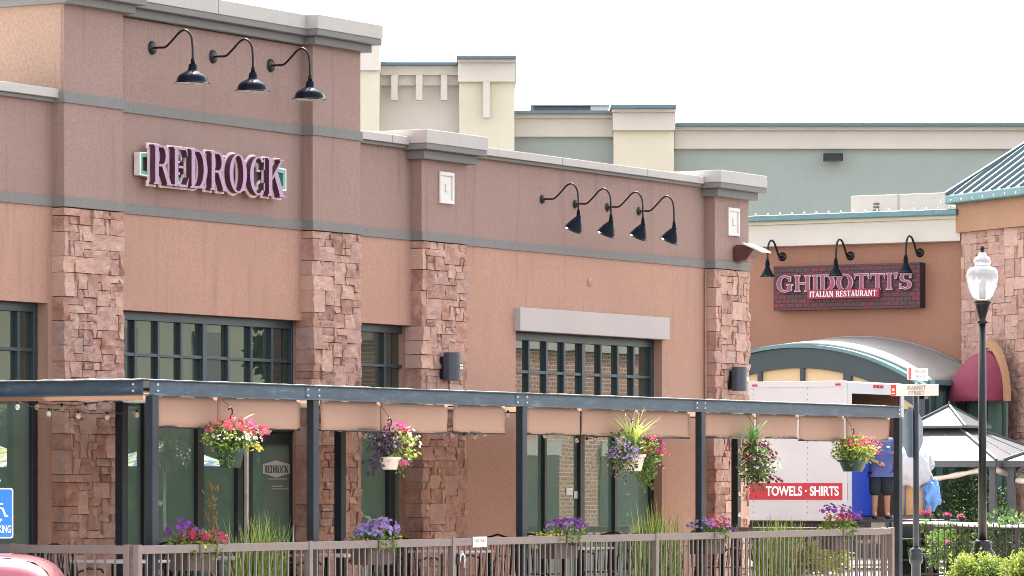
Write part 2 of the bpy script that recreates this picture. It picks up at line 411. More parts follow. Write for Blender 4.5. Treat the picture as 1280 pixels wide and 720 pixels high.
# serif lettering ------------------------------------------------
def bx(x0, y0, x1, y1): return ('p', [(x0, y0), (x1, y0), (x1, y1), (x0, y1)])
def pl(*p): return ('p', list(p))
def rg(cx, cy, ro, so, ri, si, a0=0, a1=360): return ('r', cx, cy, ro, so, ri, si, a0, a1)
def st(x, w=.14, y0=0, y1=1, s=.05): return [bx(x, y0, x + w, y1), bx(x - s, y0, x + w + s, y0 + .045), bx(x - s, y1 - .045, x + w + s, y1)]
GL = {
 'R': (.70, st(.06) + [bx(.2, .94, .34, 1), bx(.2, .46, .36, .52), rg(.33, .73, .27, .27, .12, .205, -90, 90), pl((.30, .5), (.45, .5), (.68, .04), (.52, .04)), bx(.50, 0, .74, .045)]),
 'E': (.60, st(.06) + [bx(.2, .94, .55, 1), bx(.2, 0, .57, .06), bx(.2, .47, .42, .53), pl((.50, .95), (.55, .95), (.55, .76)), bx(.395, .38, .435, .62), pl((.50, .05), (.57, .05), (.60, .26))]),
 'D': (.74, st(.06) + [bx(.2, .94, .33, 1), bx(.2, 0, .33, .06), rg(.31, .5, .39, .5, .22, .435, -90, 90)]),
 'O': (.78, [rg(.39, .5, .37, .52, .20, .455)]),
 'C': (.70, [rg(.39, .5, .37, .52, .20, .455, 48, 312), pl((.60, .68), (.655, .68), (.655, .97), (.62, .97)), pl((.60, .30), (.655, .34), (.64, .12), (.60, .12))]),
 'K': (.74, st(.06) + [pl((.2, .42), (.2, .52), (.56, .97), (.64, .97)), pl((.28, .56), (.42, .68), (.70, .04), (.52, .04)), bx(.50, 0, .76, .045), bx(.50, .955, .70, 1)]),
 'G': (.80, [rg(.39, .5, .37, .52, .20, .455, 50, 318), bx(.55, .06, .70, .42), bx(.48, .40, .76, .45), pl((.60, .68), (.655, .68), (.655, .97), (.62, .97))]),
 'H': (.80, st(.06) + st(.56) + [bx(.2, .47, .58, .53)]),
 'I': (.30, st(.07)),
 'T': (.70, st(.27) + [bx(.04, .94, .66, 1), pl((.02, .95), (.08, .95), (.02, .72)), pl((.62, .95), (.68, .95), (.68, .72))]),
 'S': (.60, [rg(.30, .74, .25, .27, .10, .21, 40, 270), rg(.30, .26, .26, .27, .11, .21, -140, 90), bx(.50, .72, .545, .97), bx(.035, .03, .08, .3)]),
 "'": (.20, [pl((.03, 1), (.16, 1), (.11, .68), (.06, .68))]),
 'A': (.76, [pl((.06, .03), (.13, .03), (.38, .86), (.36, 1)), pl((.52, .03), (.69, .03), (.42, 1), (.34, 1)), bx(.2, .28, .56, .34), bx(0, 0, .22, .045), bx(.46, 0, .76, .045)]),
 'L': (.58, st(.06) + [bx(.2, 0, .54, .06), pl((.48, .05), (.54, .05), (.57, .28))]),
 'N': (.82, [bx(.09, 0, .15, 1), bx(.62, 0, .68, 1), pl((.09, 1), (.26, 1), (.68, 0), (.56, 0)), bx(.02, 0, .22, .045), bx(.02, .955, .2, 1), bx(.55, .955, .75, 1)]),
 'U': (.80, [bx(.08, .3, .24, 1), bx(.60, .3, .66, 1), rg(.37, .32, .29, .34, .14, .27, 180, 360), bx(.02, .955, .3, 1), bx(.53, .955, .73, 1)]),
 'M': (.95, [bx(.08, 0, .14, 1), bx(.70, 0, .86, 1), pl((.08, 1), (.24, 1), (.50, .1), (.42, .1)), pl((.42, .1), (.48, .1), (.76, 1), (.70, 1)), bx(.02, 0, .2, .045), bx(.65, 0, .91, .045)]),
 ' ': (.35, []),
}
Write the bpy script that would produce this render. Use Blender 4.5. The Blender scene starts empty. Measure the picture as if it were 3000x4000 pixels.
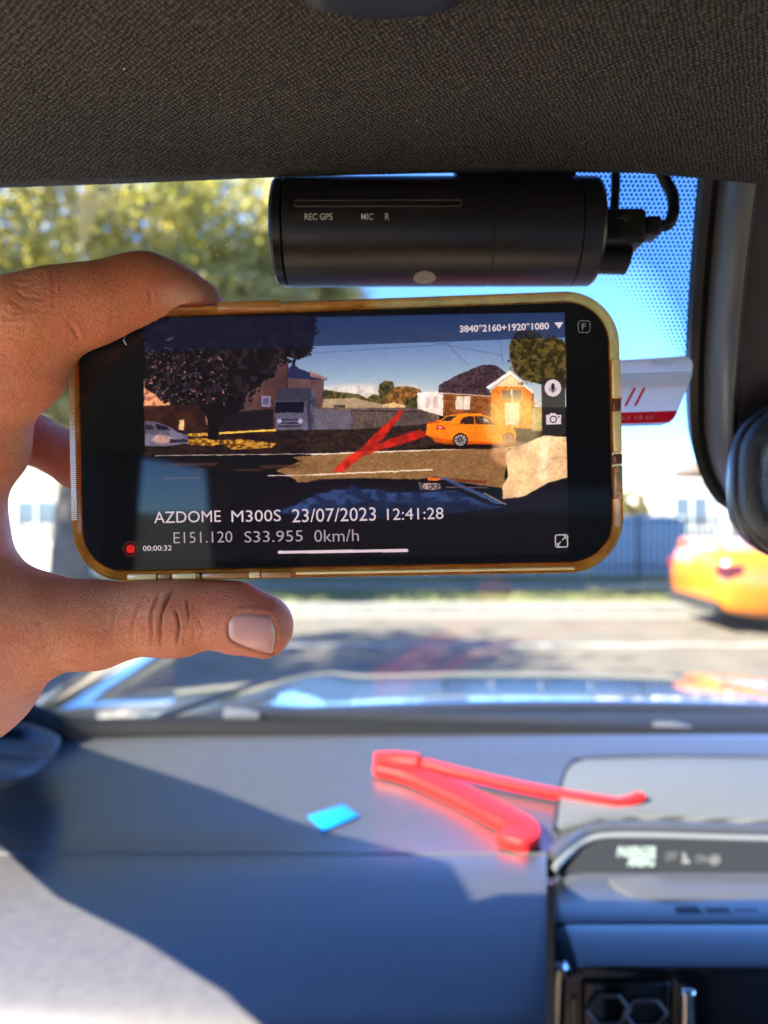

Exercise description = Output the entries above exactly. Drop the pictures.

In response =
Write part 2 of the bpy script that recreates this picture. It picks up at line 411. More parts follow. Write for Blender 4.5. Treat the picture as 1280 pixels wide and 720 pixels high.
# serif lettering ------------------------------------------------
def bx(x0, y0, x1, y1): return ('p', [(x0, y0), (x1, y0), (x1, y1), (x0, y1)])
def pl(*p): return ('p', list(p))
def rg(cx, cy, ro, so, ri, si, a0=0, a1=360): return ('r', cx, cy, ro, so, ri, si, a0, a1)
def st(x, w=.14, y0=0, y1=1, s=.05): return [bx(x, y0, x + w, y1), bx(x - s, y0, x + w + s, y0 + .045), bx(x - s, y1 - .045, x + w + s, y1)]
GL = {
 'R': (.70, st(.06) + [bx(.2, .94, .34, 1), bx(.2, .46, .36, .52), rg(.33, .73, .27, .27, .12, .205, -90, 90), pl((.30, .5), (.45, .5), (.68, .04), (.52, .04)), bx(.50, 0, .74, .045)]),
 'E': (.60, st(.06) + [bx(.2, .94, .55, 1), bx(.2, 0, .57, .06), bx(.2, .47, .42, .53), pl((.50, .95), (.55, .95), (.55, .76)), bx(.395, .38, .435, .62), pl((.50, .05), (.57, .05), (.60, .26))]),
 'D': (.74, st(.06) + [bx(.2, .94, .33, 1), bx(.2, 0, .33, .06), rg(.31, .5, .39, .5, .22, .435, -90, 90)]),
 'O': (.78, [rg(.39, .5, .37, .52, .20, .455)]),
 'C': (.70, [rg(.39, .5, .37, .52, .20, .455, 48, 312), pl((.60, .68), (.655, .68), (.655, .97), (.62, .97)), pl((.60, .30), (.655, .34), (.64, .12), (.60, .12))]),
 'K': (.74, st(.06) + [pl((.2, .42), (.2, .52), (.56, .97), (.64, .97)), pl((.28, .56), (.42, .68), (.70, .04), (.52, .04)), bx(.50, 0, .76, .045), bx(.50, .955, .70, 1)]),
 'G': (.80, [rg(.39, .5, .37, .52, .20, .455, 50, 318), bx(.55, .06, .70, .42), bx(.48, .40, .76, .45), pl((.60, .68), (.655, .68), (.655, .97), (.62, .97))]),
 'H': (.80, st(.06) + st(.56) + [bx(.2, .47, .58, .53)]),
 'I': (.30, st(.07)),
 'T': (.70, st(.27) + [bx(.04, .94, .66, 1), pl((.02, .95), (.08, .95), (.02, .72)), pl((.62, .95), (.68, .95), (.68, .72))]),
 'S': (.60, [rg(.30, .74, .25, .27, .10, .21, 40, 270), rg(.30, .26, .26, .27, .11, .21, -140, 90), bx(.50, .72, .545, .97), bx(.035, .03, .08, .3)]),
 "'": (.20, [pl((.03, 1), (.16, 1), (.11, .68), (.06, .68))]),
 'A': (.76, [pl((.06, .03), (.13, .03), (.38, .86), (.36, 1)), pl((.52, .03), (.69, .03), (.42, 1), (.34, 1)), bx(.2, .28, .56, .34), bx(0, 0, .22, .045), bx(.46, 0, .76, .045)]),
 'L': (.58, st(.06) + [bx(.2, 0, .54, .06), pl((.48, .05), (.54, .05), (.57, .28))]),
 'N': (.82, [bx(.09, 0, .15, 1), bx(.62, 0, .68, 1), pl((.09, 1), (.26, 1), (.68, 0), (.56, 0)), bx(.02, 0, .22, .045), bx(.02, .955, .2, 1), bx(.55, .955, .75, 1)]),
 'U': (.80, [bx(.08, .3, .24, 1), bx(.60, .3, .66, 1), rg(.37, .32, .29, .34, .14, .27, 180, 360), bx(.02, .955, .3, 1), bx(.53, .955, .73, 1)]),
 'M': (.95, [bx(.08, 0, .14, 1), bx(.70, 0, .86, 1), pl((.08, 1), (.24, 1), (.50, .1), (.42, .1)), pl((.42, .1), (.48, .1), (.76, 1), (.70, 1)), bx(.02, 0, .2, .045), bx(.65, 0, .91, .045)]),
 ' ': (.35, []),
}
Write the bpy script that would produce this render. Use Blender 4.5. The Blender scene starts empty. Measure the picture as if it were 3000x4000 pixels.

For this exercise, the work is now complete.